• _EXERCISE OBJECTIVE_
Transcribe only part of the material below: the lines from the one containing "Model this scene" through the one containing "sun.location = SUN_DIR * 30", inclusive, exactly as written.

• _TASK INPUT_
****************

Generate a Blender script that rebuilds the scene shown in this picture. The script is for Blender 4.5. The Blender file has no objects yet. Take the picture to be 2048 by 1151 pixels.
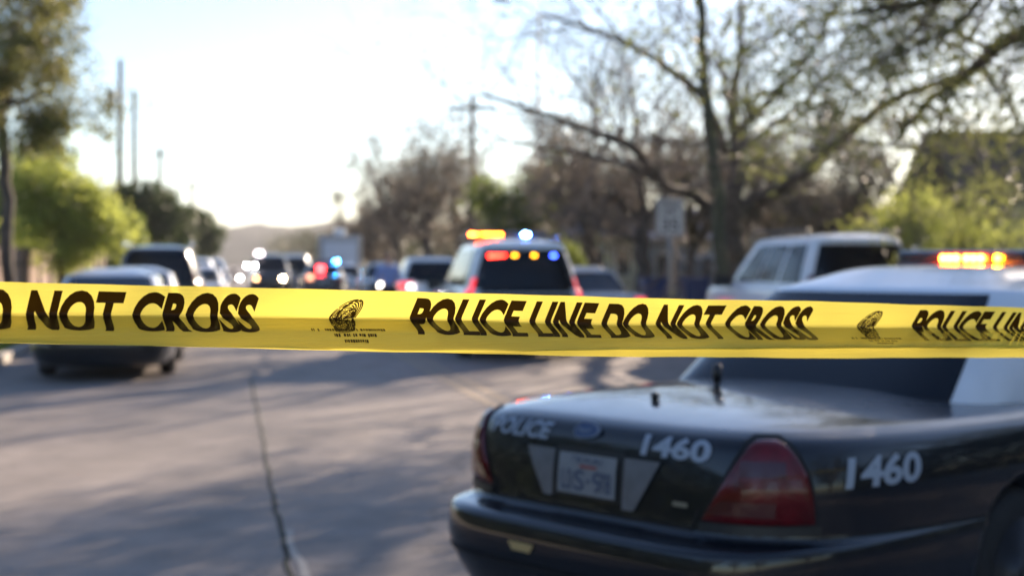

****************

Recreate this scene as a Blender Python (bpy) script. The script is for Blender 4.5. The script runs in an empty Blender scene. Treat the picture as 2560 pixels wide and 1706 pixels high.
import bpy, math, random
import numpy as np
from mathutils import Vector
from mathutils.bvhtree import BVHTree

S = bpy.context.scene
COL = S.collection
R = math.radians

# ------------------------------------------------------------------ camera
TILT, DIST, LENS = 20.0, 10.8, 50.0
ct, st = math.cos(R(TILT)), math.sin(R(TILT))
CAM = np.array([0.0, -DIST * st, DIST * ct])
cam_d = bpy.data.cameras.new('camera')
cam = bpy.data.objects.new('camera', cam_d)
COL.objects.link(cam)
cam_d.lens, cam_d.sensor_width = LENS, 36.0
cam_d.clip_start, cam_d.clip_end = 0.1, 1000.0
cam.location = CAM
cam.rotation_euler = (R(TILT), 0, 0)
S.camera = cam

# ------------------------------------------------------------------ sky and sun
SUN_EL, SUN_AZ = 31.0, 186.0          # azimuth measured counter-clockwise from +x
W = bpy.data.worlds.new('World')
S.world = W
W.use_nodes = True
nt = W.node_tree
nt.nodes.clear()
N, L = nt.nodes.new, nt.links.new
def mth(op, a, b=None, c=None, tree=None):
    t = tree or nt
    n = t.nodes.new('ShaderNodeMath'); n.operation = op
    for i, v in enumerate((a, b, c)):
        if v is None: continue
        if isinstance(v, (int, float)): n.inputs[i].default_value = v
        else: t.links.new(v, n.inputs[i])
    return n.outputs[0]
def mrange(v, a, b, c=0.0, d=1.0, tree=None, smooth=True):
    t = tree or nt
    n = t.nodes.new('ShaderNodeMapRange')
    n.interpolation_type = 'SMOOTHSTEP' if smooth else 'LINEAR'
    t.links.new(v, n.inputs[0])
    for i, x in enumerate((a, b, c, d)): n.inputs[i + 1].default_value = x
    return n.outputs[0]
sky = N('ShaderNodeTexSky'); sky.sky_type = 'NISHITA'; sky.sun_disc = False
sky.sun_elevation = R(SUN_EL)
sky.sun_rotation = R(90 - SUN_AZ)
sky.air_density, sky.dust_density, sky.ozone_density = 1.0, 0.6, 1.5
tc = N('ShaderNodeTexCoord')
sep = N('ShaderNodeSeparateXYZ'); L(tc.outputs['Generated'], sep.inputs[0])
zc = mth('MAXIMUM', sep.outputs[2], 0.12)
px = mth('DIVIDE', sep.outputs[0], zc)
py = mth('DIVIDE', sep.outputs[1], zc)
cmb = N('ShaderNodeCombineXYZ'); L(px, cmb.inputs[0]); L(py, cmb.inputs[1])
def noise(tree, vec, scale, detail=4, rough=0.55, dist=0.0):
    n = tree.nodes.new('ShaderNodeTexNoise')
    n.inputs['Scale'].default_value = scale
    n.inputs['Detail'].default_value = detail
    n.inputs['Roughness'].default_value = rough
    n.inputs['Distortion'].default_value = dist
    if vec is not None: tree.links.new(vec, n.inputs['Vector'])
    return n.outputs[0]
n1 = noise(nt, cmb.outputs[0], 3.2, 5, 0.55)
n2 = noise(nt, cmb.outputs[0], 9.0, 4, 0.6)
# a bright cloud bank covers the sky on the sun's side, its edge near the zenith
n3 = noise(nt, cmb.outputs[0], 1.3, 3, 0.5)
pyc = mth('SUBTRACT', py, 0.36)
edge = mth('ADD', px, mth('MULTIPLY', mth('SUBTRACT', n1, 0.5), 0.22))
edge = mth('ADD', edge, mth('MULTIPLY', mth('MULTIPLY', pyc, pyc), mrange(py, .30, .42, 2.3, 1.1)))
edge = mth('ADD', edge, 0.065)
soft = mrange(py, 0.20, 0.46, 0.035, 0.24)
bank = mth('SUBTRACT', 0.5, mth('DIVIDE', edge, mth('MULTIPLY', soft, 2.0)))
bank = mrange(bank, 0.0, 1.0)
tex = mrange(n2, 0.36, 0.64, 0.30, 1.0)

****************

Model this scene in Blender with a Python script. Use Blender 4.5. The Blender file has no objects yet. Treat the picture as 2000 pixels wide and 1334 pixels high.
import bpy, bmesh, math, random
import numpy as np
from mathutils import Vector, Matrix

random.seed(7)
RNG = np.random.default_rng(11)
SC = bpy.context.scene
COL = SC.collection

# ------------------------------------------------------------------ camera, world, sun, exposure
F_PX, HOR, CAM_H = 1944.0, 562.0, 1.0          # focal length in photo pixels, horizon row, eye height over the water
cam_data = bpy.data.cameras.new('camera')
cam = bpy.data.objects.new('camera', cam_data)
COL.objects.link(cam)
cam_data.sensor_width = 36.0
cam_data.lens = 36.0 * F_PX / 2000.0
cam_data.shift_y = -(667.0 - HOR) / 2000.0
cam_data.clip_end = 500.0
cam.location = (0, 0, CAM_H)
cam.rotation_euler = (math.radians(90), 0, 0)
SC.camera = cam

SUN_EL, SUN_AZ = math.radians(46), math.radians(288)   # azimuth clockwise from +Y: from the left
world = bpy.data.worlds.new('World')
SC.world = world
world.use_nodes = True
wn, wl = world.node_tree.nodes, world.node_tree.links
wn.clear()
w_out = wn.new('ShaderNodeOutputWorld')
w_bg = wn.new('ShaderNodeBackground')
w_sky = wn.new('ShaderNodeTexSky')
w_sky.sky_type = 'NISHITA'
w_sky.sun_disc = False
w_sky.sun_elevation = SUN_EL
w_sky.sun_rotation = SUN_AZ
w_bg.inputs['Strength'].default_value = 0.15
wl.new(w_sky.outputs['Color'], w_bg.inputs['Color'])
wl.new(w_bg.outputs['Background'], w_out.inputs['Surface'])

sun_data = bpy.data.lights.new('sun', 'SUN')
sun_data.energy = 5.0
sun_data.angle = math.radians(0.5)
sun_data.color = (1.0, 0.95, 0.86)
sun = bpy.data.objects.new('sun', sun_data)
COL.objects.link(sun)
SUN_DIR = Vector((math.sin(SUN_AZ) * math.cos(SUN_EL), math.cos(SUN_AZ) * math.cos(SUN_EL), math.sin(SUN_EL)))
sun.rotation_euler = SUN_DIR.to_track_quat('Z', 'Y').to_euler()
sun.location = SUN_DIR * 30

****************

• _WRITTEN ANSWER_
Model this scene in Blender with a Python script. Use Blender 4.5. The Blender file has no objects yet. Treat the picture as 2000 pixels wide and 1334 pixels high.
import bpy, bmesh, math, random
import numpy as np
from mathutils import Vector, Matrix

random.seed(7)
RNG = np.random.default_rng(11)
SC = bpy.context.scene
COL = SC.collection

# ------------------------------------------------------------------ camera, world, sun, exposure
F_PX, HOR, CAM_H = 1944.0, 562.0, 1.0          # focal length in photo pixels, horizon row, eye height over the water
cam_data = bpy.data.cameras.new('camera')
cam = bpy.data.objects.new('camera', cam_data)
COL.objects.link(cam)
cam_data.sensor_width = 36.0
cam_data.lens = 36.0 * F_PX / 2000.0
cam_data.shift_y = -(667.0 - HOR) / 2000.0
cam_data.clip_end = 500.0
cam.location = (0, 0, CAM_H)
cam.rotation_euler = (math.radians(90), 0, 0)
SC.camera = cam

SUN_EL, SUN_AZ = math.radians(46), math.radians(288)   # azimuth clockwise from +Y: from the left
world = bpy.data.worlds.new('World')
SC.world = world
world.use_nodes = True
wn, wl = world.node_tree.nodes, world.node_tree.links
wn.clear()
w_out = wn.new('ShaderNodeOutputWorld')
w_bg = wn.new('ShaderNodeBackground')
w_sky = wn.new('ShaderNodeTexSky')
w_sky.sky_type = 'NISHITA'
w_sky.sun_disc = False
w_sky.sun_elevation = SUN_EL
w_sky.sun_rotation = SUN_AZ
w_bg.inputs['Strength'].default_value = 0.15
wl.new(w_sky.outputs['Color'], w_bg.inputs['Color'])
wl.new(w_bg.outputs['Background'], w_out.inputs['Surface'])

sun_data = bpy.data.lights.new('sun', 'SUN')
sun_data.energy = 5.0
sun_data.angle = math.radians(0.5)
sun_data.color = (1.0, 0.95, 0.86)
sun = bpy.data.objects.new('sun', sun_data)
COL.objects.link(sun)
SUN_DIR = Vector((math.sin(SUN_AZ) * math.cos(SUN_EL), math.cos(SUN_AZ) * math.cos(SUN_EL), math.sin(SUN_EL)))
sun.rotation_euler = SUN_DIR.to_track_quat('Z', 'Y').to_euler()
sun.location = SUN_DIR * 30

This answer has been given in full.